Friday, 25 November 2011

Spartacus Chetwynd - BAS7. (finally I can post!)

Chetwynd uses a collection of window panes, textile material, wood, old floorboards and metal poles to create this construction. When visiting the BAS7 show in Plymouth City Museum and Art Gallery the piece has been exhibited in the centre of the gallery space, obviously the curators felt that it had the most potential to be viewed in this way. The eye is naturally drawn to its 12 feet tall presence in the room. As the construction is able to be viewed from many angles, there are many lines of sight – through the window panes, through the folding aspects at the front of the ‘house,’ the floorboards from underneath the base which is suspended 5 feet above the ground.
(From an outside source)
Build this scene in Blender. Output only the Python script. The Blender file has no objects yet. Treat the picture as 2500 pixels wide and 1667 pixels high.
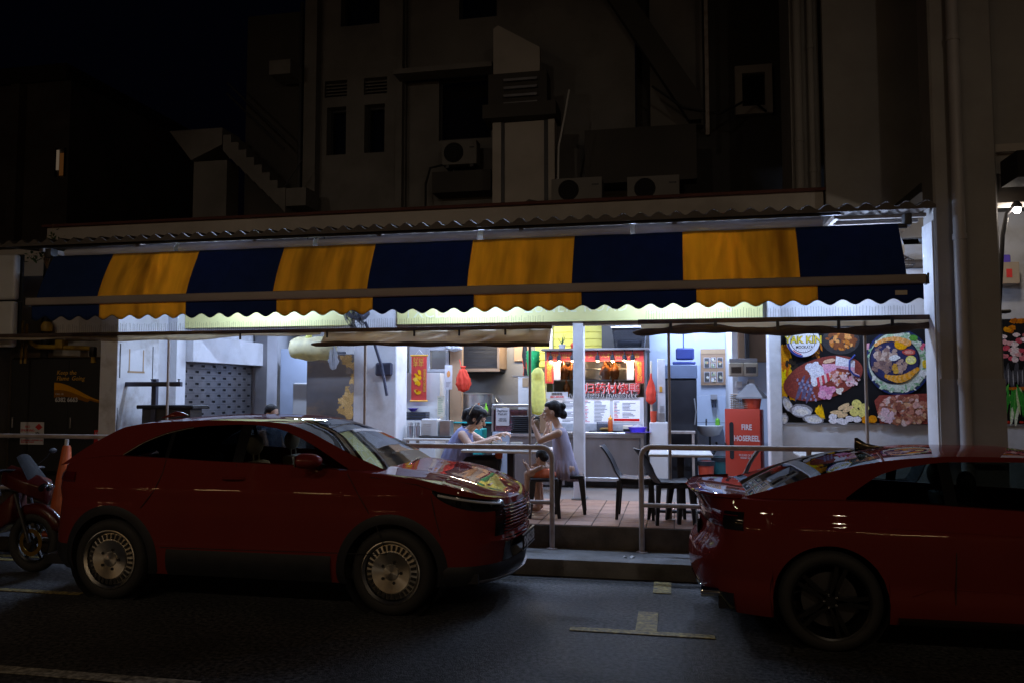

Its influences are from the Dutch modernist architect Gerrit Rietveld’s Schroeder House, Japanese origami, Peter the Great’s wooden cabin in St Petersburg and the designs of the environmentalist architect Glenn Murcutt. The piece incorporates ideas of recycling and relocation.
The use of patterned and floral material hanging as ‘curtains and drapes’ from the windows almost brings connotations of travellers/gypsies as there are wheels at the base of the structure, attached to a mirror. The way the whole structure is built up off ground level, with its floral textiles and wooden panels reminds me of the old, rundown caravans occupied by travellers.
I have mixed thoughts about the success of this exhibit, in some ways it looks unfinished, rugged and incomplete. But I guess the concept is for this ‘folding house’ to look shabby, rustic and recycled.